Dans une capitale rongée par la violence et le désespoir, une annonce fait l’effet d’une bombe : le maire de Port-au-Prince, Youry Chévry, a décidé de maintenir l’organisation du carnaval. Mais, dans cette ville où la peur est omniprésente et où des milliers de familles fuient les bandes armées qui règnent en maîtres, est-il encore possible de célébrer ?
D’abord, il est impossible d’ignorer la situation catastrophique dans laquelle se trouve la population. Les quartiers de Port-au-Prince sont sous le joug des gangs, et la vie des habitants est devenue un combat quotidien. Les maisons sont abandonnées, les rues sont des champs de bataille, et les familles déplacées survivent dans des camps de fortune. Des femmes, des enfants, des hommes, tous traînent derrière eux des souffrances qui ne cessent de grandir. Chaque jour, des vies sont brisées, des familles séparées, des innocents tués. Et au cœur de ce chaos, on parle d’un carnaval.
Ensuite, l’annonce de cet événement est perçue comme une insulte par beaucoup. « Comment peut-on organiser une fête quand des milliers de personnes n’ont plus de toit, quand des enfants sont morts dans les bras de leurs mères, quand des familles sont séparées par la violence ? », s’indigne une habitante, son regard marqué par la détresse. Elle, comme tant d’autres, a vu sa vie dévastée par les gangs. Ses enfants ont dû fuir dans la nuit, elle ne sait même pas où ils sont maintenant. Pour elle, la fête semble une dérision absolue face à tant de souffrances humaines.

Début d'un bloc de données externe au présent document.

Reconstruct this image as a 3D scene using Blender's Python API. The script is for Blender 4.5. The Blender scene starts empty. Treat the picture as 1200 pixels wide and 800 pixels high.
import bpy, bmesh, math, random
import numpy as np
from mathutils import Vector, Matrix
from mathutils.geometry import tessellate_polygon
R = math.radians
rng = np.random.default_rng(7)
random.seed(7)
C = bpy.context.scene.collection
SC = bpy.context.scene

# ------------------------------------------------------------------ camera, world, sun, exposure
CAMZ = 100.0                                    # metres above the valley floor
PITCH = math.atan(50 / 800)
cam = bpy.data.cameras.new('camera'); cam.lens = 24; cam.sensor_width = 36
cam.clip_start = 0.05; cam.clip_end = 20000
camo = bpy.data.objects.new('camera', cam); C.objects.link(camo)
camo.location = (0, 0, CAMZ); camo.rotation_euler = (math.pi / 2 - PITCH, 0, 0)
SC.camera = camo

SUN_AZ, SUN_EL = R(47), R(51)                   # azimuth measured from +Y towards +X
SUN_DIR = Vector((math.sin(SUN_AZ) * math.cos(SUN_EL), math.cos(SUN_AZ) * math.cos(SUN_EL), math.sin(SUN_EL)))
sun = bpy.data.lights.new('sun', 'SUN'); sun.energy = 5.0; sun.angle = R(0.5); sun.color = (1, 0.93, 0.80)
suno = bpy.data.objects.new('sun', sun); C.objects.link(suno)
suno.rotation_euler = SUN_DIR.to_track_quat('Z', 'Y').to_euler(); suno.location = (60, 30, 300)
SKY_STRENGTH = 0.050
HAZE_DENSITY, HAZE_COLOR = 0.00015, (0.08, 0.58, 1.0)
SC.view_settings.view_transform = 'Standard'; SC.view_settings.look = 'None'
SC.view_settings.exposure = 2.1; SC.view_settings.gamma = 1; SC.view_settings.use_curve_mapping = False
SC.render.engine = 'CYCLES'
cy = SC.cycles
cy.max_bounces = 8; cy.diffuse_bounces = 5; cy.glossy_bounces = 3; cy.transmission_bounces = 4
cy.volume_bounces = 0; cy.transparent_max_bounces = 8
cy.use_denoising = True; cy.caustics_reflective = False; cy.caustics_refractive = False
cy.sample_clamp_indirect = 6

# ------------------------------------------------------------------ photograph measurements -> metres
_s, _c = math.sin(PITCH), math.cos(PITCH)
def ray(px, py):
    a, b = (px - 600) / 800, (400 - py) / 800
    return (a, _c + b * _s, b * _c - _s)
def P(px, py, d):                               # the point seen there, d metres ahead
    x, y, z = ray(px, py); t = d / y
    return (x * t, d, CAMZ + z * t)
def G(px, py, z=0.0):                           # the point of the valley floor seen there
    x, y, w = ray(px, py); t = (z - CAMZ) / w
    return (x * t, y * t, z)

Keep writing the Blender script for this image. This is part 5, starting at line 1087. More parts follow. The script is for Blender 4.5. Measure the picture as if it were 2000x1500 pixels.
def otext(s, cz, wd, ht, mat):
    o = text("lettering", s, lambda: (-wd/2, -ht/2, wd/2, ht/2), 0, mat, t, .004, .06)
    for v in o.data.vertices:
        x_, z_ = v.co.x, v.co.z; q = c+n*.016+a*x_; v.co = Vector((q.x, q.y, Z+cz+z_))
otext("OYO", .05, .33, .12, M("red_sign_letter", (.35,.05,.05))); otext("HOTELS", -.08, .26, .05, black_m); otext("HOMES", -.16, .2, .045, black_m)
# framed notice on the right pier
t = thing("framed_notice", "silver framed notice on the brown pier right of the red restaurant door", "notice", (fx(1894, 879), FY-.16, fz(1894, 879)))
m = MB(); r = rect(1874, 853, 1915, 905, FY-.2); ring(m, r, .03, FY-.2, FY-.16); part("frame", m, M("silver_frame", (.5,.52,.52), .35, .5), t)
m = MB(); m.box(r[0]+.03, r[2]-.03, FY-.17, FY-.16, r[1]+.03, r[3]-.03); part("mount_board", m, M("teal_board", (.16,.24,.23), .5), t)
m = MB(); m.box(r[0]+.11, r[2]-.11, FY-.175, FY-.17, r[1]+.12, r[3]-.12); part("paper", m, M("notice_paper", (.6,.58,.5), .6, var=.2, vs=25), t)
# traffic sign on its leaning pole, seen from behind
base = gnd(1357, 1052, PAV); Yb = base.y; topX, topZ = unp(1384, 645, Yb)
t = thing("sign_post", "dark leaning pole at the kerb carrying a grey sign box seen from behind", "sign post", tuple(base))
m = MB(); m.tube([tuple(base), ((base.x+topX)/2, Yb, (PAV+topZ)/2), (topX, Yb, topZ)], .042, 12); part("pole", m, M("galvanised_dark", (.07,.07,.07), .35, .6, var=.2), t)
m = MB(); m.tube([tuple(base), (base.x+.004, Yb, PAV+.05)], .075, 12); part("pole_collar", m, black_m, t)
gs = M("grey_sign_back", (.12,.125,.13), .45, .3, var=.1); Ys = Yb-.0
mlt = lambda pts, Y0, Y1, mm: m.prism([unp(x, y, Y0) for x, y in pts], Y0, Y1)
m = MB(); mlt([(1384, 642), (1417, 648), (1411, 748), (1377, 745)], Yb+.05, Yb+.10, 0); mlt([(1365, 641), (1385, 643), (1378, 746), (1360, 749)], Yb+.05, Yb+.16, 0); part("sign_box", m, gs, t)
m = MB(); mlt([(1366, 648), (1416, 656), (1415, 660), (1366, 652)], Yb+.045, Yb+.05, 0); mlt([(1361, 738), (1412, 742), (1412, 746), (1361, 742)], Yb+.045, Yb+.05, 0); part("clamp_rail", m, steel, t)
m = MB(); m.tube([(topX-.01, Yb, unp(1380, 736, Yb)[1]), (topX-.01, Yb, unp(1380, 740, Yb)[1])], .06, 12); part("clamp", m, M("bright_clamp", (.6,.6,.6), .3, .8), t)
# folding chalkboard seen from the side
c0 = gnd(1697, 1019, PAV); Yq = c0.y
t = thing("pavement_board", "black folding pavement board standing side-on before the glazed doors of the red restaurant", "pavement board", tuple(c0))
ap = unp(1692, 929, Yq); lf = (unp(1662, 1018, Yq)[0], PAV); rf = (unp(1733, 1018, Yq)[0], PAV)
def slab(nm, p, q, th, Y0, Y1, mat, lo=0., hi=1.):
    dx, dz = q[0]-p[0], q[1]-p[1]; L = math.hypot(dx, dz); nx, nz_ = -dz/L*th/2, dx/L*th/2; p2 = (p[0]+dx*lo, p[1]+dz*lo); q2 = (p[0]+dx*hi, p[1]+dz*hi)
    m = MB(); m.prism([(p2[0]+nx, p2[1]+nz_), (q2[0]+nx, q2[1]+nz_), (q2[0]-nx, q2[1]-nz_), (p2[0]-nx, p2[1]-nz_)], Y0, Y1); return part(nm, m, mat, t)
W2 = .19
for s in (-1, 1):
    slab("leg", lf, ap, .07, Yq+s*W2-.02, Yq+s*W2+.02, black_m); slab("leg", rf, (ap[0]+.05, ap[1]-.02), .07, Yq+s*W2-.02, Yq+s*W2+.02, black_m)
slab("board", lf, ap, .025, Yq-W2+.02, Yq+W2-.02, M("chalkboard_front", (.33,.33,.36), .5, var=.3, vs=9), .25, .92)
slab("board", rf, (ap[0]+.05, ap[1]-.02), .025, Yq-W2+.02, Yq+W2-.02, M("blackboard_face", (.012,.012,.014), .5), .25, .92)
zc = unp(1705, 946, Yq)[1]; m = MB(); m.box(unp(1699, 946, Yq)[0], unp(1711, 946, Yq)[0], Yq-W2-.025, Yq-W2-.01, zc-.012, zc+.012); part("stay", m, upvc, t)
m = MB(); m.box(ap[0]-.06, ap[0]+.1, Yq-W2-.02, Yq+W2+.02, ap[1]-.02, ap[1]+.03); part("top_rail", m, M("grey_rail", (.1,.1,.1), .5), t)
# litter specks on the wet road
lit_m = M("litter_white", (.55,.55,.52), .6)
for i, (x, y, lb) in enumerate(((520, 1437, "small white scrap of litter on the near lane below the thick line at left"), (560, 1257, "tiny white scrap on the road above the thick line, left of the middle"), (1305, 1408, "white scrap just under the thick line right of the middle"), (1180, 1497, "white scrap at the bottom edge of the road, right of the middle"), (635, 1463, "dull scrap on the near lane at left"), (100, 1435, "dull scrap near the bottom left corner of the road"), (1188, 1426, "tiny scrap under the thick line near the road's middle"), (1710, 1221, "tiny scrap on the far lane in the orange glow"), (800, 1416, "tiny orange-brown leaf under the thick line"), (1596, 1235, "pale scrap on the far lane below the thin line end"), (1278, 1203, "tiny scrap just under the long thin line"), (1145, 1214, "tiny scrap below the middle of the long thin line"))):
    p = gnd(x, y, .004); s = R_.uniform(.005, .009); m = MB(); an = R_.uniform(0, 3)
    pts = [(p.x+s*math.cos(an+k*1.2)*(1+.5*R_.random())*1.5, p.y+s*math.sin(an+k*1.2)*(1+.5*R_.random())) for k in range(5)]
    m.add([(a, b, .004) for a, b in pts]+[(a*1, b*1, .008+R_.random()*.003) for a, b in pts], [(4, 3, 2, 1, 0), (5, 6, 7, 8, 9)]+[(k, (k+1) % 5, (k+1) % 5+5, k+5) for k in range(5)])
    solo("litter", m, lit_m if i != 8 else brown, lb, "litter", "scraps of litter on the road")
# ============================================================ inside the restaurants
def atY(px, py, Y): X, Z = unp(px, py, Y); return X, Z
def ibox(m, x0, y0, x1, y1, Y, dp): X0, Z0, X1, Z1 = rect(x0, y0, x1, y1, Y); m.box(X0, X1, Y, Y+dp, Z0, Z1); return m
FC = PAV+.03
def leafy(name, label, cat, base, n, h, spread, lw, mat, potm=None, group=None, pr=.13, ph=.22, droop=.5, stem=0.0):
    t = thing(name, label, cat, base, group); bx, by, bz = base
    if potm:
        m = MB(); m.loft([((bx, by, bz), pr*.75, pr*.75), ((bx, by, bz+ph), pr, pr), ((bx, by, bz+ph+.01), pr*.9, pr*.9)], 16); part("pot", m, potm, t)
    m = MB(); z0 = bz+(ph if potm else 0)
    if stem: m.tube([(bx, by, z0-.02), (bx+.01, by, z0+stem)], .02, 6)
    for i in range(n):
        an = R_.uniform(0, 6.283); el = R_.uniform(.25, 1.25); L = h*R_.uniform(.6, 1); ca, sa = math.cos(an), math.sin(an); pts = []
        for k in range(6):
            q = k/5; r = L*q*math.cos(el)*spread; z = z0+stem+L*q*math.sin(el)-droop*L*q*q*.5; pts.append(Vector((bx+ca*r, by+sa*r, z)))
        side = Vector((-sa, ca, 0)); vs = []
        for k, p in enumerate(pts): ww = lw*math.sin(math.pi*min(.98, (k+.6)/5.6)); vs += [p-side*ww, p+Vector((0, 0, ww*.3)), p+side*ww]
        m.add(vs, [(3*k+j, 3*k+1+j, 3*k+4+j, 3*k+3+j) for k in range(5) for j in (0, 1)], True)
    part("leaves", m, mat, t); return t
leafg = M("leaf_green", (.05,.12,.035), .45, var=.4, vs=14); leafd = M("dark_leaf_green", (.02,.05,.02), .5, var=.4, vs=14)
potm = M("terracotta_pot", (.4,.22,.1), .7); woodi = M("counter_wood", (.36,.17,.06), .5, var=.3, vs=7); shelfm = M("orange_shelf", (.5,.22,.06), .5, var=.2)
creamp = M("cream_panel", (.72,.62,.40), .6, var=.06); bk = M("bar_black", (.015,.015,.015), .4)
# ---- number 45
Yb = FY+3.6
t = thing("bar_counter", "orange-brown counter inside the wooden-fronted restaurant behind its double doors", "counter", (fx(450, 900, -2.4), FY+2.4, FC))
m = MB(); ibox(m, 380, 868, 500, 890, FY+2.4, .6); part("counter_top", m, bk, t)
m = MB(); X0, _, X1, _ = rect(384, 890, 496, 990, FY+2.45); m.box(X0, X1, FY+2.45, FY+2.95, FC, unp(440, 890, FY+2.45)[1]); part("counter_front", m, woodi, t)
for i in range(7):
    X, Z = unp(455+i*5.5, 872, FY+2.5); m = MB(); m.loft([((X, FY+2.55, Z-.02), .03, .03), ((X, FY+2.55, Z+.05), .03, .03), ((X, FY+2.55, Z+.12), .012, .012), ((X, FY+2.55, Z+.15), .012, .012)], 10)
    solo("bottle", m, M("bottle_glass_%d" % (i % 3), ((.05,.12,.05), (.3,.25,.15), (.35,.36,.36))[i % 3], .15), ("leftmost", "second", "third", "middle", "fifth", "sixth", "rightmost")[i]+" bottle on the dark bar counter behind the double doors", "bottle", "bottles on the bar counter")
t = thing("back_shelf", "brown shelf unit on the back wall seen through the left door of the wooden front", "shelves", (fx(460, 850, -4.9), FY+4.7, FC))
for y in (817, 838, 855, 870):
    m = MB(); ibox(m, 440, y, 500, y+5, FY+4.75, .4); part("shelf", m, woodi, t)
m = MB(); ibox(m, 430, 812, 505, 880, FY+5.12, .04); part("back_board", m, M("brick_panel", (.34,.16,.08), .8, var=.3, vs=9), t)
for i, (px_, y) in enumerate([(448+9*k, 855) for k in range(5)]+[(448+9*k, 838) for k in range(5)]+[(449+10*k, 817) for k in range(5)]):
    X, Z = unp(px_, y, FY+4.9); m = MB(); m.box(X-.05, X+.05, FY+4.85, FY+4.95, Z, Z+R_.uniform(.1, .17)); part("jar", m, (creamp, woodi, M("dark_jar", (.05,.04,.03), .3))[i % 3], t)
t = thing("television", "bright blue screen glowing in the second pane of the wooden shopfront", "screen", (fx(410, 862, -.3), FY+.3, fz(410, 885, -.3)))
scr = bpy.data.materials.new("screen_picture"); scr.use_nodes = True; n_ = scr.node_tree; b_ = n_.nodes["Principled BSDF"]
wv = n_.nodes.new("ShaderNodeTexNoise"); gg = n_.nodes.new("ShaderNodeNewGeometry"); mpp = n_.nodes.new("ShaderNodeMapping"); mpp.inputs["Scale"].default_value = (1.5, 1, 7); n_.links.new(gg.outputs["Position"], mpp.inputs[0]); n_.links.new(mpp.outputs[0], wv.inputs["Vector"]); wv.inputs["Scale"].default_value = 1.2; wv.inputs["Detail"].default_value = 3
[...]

Par ailleurs, la question de la sécurité s’impose avec une brutalité inquiétante. Port-au-Prince est une ville où l’ordre n’existe plus. Les forces de l’ordre sont impuissantes face aux gangs qui font la loi. Rassembler des milliers de personnes dans un contexte aussi tendu semble non seulement irréfléchi, mais aussi irresponsable. Si les autorités échouent à garantir la sécurité des habitants, qu’en sera-t-il des participants au carnaval ? Une célébration de la vie pourrait vite se transformer en un drame, avec des innocents pris au piège de la violence.
Cependant, certains défendent l’idée que le carnaval pourrait être un acte de résistance, une manière de redonner un peu de lumière à une ville en ruine. Mais pour la plupart des Haïtiens, ce n’est pas de musique qu’ils ont besoin. Ils n’attendent pas des parades et des danses, mais des solutions concrètes. Ils ont besoin de nourriture, de sécurité, de justice. « On préfère un abri sûr à une fête », confie une autre habitante, la voix brisée.
En conclusion, la décision d’organiser le carnaval dans une ville en proie à une violence sans fin est profondément polémique. Mais, derrière les costumes et les couleurs, c’est une population entière qui attend des actes réels, pas des distractions. Dans un Port-au-Prince asphyxié par la terreur, le carnaval n’est qu’un mirage. Tant que l’insécurité régnera, le bruit des tambours ne pourra masquer le silence des souffrances vécues par tant d’habitants.
Le véritable carnaval, celui qui redonnera à Port-au-Prince sa dignité, se trouve dans les actions concrètes pour restaurer la paix et la sécurité, et non dans une fête déconnectée des réalités de la ville.